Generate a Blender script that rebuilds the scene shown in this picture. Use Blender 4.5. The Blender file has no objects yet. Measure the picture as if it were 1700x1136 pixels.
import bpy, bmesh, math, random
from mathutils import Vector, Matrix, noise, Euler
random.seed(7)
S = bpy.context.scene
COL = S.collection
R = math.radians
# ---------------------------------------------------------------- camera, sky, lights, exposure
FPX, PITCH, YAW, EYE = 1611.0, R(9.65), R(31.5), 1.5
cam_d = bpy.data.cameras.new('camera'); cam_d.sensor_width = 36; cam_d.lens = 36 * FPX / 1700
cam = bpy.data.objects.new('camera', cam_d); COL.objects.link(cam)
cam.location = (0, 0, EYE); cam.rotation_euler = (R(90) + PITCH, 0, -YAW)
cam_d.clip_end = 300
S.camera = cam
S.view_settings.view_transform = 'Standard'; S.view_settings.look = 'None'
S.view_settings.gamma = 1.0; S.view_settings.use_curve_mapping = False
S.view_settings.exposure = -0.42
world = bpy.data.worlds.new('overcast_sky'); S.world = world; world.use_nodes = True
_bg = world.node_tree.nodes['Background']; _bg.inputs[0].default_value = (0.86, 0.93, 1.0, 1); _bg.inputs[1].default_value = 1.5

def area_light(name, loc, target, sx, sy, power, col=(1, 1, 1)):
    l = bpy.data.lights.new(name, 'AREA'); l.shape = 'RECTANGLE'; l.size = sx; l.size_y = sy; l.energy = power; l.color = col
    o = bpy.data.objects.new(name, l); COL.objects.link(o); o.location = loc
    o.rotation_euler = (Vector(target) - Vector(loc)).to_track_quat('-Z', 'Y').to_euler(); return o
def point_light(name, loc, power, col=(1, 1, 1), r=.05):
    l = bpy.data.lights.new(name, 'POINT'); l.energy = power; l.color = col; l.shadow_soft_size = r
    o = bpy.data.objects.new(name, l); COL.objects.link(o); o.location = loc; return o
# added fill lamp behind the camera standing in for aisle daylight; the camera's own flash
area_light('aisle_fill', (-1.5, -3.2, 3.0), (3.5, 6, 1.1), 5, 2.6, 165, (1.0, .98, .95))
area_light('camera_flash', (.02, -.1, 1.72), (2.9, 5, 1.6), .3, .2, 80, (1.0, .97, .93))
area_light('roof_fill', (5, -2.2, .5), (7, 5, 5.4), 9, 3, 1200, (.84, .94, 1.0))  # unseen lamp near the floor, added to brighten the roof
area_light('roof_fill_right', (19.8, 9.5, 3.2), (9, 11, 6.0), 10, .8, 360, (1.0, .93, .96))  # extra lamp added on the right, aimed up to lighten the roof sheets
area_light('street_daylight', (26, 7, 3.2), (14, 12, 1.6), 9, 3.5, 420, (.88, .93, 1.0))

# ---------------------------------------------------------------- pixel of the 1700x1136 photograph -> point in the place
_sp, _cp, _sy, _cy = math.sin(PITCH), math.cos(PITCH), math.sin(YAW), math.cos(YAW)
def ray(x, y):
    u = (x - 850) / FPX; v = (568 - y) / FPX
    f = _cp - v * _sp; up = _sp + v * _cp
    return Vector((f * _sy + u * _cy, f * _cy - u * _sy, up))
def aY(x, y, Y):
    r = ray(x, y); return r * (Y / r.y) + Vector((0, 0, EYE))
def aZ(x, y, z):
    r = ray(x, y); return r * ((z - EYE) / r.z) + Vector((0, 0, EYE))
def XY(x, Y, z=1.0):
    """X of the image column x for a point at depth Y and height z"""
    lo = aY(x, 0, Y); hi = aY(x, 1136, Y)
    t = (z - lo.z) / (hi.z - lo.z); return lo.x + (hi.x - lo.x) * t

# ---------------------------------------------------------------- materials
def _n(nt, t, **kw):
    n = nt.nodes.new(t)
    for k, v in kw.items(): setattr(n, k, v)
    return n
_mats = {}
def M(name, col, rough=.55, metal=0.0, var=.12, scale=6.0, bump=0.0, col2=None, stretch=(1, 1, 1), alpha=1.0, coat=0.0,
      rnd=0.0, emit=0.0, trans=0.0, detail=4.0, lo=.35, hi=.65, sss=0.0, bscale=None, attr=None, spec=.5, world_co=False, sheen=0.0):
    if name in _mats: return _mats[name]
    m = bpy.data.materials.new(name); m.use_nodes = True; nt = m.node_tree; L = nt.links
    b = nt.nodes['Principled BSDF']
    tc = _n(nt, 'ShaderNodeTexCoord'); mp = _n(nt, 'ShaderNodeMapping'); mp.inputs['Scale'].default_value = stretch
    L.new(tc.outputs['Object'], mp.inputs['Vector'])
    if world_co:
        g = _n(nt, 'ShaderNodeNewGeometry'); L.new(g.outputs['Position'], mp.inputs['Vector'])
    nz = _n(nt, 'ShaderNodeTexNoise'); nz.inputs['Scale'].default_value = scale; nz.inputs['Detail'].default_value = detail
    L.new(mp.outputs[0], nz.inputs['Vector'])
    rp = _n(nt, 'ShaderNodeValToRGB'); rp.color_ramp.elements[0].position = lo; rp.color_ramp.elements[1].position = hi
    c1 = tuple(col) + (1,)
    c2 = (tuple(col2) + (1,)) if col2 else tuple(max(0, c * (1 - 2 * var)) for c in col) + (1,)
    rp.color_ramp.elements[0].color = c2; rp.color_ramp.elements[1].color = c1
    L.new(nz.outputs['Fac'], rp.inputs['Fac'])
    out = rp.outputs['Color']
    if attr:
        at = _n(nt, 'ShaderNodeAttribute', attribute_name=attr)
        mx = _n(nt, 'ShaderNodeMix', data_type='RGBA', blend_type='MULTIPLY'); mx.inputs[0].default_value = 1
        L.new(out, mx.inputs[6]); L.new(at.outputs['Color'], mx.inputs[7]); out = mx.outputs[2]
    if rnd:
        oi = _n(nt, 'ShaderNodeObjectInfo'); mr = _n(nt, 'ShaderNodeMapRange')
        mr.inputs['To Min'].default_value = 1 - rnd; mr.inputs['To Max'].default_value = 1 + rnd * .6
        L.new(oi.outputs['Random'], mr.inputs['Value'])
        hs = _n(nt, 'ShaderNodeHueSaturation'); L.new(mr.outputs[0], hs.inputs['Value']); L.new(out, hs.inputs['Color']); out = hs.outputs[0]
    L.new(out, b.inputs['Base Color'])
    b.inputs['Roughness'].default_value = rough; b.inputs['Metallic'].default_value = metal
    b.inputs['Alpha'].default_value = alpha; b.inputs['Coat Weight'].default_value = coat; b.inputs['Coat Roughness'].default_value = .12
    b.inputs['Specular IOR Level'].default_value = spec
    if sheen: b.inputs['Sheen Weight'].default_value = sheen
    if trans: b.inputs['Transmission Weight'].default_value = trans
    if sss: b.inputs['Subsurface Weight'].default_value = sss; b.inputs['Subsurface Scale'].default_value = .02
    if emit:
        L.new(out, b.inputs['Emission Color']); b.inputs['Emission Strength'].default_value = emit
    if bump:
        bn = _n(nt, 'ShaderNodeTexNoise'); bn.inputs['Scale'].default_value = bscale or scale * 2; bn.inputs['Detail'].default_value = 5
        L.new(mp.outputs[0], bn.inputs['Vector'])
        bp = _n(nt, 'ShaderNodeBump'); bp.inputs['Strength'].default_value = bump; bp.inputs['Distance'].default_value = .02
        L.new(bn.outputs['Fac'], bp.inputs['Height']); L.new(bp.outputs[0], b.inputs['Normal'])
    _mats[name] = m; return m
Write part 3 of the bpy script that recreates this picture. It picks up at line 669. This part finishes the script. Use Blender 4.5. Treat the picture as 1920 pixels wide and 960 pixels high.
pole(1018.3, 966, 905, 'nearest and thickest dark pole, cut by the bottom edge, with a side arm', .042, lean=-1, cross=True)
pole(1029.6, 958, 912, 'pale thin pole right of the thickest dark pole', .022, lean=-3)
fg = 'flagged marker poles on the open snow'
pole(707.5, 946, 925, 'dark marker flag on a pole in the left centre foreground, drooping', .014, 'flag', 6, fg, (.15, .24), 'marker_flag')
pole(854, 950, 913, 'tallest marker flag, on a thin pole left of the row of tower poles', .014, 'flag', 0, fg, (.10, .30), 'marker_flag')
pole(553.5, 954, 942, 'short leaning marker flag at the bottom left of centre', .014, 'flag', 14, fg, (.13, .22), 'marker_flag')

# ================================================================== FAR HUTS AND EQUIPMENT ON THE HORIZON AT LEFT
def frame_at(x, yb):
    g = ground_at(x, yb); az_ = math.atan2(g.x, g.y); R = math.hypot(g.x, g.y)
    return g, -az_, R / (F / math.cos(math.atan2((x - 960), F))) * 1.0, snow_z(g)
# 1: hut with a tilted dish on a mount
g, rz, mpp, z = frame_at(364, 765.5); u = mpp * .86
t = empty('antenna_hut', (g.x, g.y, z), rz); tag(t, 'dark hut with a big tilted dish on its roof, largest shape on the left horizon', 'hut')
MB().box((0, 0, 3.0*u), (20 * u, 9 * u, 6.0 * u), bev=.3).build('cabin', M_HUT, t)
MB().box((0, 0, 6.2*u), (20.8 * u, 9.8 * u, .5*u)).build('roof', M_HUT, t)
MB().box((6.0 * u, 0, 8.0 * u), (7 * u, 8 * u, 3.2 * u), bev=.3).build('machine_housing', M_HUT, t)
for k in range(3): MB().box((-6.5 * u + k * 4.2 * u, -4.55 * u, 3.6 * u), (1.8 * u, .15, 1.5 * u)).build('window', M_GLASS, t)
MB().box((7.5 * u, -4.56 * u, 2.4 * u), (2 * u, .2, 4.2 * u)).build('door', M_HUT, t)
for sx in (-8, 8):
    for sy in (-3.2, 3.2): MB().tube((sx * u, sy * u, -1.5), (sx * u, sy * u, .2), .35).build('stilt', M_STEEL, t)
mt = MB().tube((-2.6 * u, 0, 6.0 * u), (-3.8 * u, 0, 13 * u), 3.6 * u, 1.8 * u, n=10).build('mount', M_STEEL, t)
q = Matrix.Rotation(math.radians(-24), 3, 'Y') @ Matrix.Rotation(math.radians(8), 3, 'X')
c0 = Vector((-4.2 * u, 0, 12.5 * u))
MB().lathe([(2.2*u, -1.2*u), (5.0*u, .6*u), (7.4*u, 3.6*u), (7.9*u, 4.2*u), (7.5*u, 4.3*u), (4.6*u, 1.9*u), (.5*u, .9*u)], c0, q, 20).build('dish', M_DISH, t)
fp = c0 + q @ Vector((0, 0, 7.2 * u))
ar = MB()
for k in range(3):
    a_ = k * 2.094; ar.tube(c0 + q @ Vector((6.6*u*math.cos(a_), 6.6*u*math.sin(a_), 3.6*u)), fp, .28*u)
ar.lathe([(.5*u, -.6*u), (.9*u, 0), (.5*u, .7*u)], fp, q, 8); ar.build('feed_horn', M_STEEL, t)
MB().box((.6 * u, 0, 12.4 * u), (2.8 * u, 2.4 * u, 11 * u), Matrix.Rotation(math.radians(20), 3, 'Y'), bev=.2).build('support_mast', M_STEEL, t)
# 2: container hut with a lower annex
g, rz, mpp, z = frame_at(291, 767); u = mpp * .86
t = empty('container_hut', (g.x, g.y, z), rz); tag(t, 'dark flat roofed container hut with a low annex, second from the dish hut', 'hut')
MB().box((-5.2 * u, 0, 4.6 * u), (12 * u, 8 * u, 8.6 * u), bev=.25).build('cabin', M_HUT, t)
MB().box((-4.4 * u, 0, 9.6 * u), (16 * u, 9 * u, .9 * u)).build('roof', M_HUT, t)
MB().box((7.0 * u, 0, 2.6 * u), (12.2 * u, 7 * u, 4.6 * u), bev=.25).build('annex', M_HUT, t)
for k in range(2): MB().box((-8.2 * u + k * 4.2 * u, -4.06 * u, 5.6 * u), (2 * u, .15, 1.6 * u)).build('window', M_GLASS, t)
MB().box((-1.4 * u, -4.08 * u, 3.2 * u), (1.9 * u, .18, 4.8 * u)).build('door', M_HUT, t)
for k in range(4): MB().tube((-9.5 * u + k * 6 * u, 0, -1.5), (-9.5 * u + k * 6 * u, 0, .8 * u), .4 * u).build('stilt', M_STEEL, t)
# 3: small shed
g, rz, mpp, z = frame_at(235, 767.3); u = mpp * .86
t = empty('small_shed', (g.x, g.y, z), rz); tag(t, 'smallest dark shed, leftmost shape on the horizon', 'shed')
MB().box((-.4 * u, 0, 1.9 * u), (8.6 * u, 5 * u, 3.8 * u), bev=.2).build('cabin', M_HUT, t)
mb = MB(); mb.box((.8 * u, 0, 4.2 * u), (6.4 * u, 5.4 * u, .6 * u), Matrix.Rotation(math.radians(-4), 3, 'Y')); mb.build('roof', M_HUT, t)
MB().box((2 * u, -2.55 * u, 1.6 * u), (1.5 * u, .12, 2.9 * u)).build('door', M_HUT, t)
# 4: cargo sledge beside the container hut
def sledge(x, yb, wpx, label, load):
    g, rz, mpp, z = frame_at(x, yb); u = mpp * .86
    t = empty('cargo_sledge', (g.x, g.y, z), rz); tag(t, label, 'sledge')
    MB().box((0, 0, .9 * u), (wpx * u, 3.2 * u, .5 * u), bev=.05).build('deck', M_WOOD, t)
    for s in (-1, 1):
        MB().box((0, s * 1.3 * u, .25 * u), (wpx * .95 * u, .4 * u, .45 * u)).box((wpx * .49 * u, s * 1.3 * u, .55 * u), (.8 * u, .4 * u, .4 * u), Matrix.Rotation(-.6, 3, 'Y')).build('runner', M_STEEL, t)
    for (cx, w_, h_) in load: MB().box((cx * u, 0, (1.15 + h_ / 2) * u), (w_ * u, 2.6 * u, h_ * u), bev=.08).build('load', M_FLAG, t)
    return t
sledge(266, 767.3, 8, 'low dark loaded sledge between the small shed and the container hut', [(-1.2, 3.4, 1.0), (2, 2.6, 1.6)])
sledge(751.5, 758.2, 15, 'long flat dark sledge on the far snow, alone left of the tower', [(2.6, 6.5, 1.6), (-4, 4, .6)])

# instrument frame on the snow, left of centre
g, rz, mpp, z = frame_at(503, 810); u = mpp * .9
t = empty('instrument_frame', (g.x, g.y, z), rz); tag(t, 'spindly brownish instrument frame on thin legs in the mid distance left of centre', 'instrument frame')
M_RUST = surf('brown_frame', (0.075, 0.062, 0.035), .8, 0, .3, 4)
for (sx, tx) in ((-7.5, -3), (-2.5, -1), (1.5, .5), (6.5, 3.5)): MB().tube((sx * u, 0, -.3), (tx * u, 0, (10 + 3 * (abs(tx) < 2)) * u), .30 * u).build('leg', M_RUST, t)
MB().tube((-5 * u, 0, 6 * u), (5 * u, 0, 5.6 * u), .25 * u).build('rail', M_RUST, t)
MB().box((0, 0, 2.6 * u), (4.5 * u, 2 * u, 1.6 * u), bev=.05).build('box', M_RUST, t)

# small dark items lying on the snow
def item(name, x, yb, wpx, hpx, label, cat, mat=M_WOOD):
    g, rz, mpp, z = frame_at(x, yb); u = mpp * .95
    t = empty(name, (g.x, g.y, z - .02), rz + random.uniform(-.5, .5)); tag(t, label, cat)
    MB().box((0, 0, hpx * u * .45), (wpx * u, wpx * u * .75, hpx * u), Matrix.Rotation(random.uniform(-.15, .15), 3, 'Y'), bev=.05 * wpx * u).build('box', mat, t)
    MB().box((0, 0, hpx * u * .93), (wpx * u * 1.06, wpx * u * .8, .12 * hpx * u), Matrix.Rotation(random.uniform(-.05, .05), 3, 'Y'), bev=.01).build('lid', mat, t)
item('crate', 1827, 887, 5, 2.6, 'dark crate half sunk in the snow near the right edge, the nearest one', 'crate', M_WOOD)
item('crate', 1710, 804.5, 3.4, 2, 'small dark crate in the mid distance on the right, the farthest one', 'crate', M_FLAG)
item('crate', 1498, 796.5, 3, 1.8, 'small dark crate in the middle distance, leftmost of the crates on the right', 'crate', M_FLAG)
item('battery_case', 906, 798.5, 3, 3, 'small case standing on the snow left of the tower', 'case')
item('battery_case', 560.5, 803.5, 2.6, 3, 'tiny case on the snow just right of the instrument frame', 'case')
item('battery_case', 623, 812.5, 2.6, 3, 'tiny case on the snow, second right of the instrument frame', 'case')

....................

# Task
Give back, word for word, each line from the one containing "Write part 3" down to the one containing "pole(553.5, 954, 942, 'short", including those two lines.

# The reply
Write part 3 of the bpy script that recreates this picture. It picks up at line 669. This part finishes the script. Use Blender 4.5. Treat the picture as 1920 pixels wide and 960 pixels high.
pole(1018.3, 966, 905, 'nearest and thickest dark pole, cut by the bottom edge, with a side arm', .042, lean=-1, cross=True)
pole(1029.6, 958, 912, 'pale thin pole right of the thickest dark pole', .022, lean=-3)
fg = 'flagged marker poles on the open snow'
pole(707.5, 946, 925, 'dark marker flag on a pole in the left centre foreground, drooping', .014, 'flag', 6, fg, (.15, .24), 'marker_flag')
pole(854, 950, 913, 'tallest marker flag, on a thin pole left of the row of tower poles', .014, 'flag', 0, fg, (.10, .30), 'marker_flag')
pole(553.5, 954, 942, 'short leaning marker flag at the bottom left of centre', .014, 'flag', 14, fg, (.13, .22), 'marker_flag')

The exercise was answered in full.